INTERVIEWS, REVIEWS & RELATED ARTICLES
Wondering Sound MAY 18, 2011 - by Philip Sherburne
BRIAN ENO - AMBIENT 1: MUSIC FOR AIRPORTS
Behold: the birth of ambient music
Brian Eno didn't invent ambient music; he drew much of his inspiration from Erik Satie's desire to make music that could "mingle with the sound of the knives and forks at dinner," as he acknowledged in the liner notes to Discreet Music. But Ambient 1: Music For Airports, with its utilitarian title, codified the genre in the popular imagination for the first time.

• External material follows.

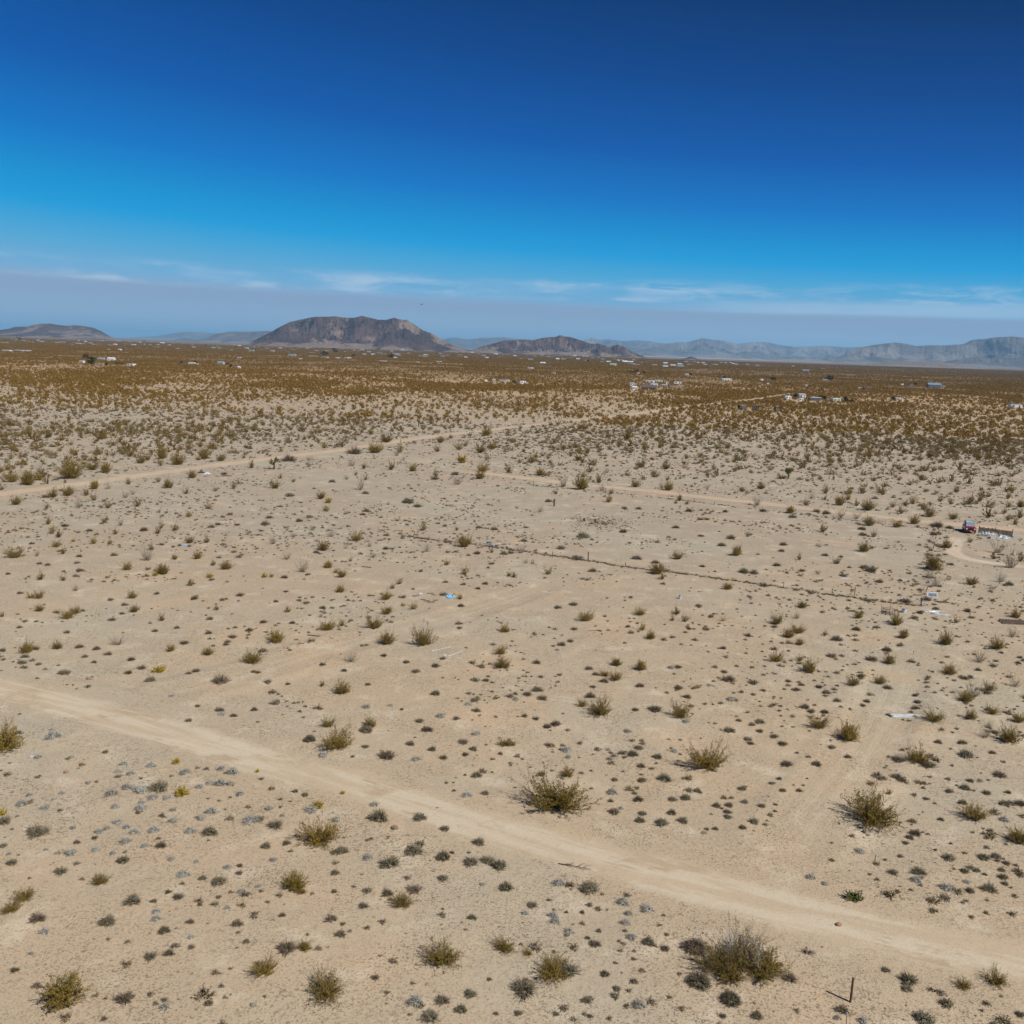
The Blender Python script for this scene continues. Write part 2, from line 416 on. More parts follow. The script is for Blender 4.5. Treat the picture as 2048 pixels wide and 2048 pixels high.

In the liner notes, Eno explained, "Over the past three years, I have become interested in the use of music as ambience, and have come to believe that it is possible to produce material that can be used thus without being in any way compromised." The "compromise" he meant was the "lightweight and derivative" nature of Muzak and its brand of elevator music. Rather than blotting out the surroundings with bland bubble-gum, he aimed to create music that would enhance a given environment - not so much "wallpaper music" as a tinted film to be projected over the walls. "Ambient Music," he explained, "must be able to accommodate many levels of listening attention without enforcing one in particular; it must be as ignorable as it is interesting."
The album, divided into four numerically titled tracks (1/1, 2/1, 1/2 and 2/2) offers just that: forty-eight minutes of limpid pianos, silken synthesizers and disembodied, wordless voices that hang in space, shifting like a mobile turning slowly in mid-summer air. Devoid of drama or even narrative, it moves even more aimlessly than Discreet Music's earlier ambient experiment; the sense of stasis is reinforced by the fact that 2/1 and 1/2 are variations upon a single theme, laying out angelic choral parts like stepping stones to a horizon far beyond the album itself. Only with the closing 2/2, the album's third-shortest track, does a sense of closure come over the music: a progression of reassuring major chords as irrefutable as gravity, as sure as a river carving its millennia-long signature.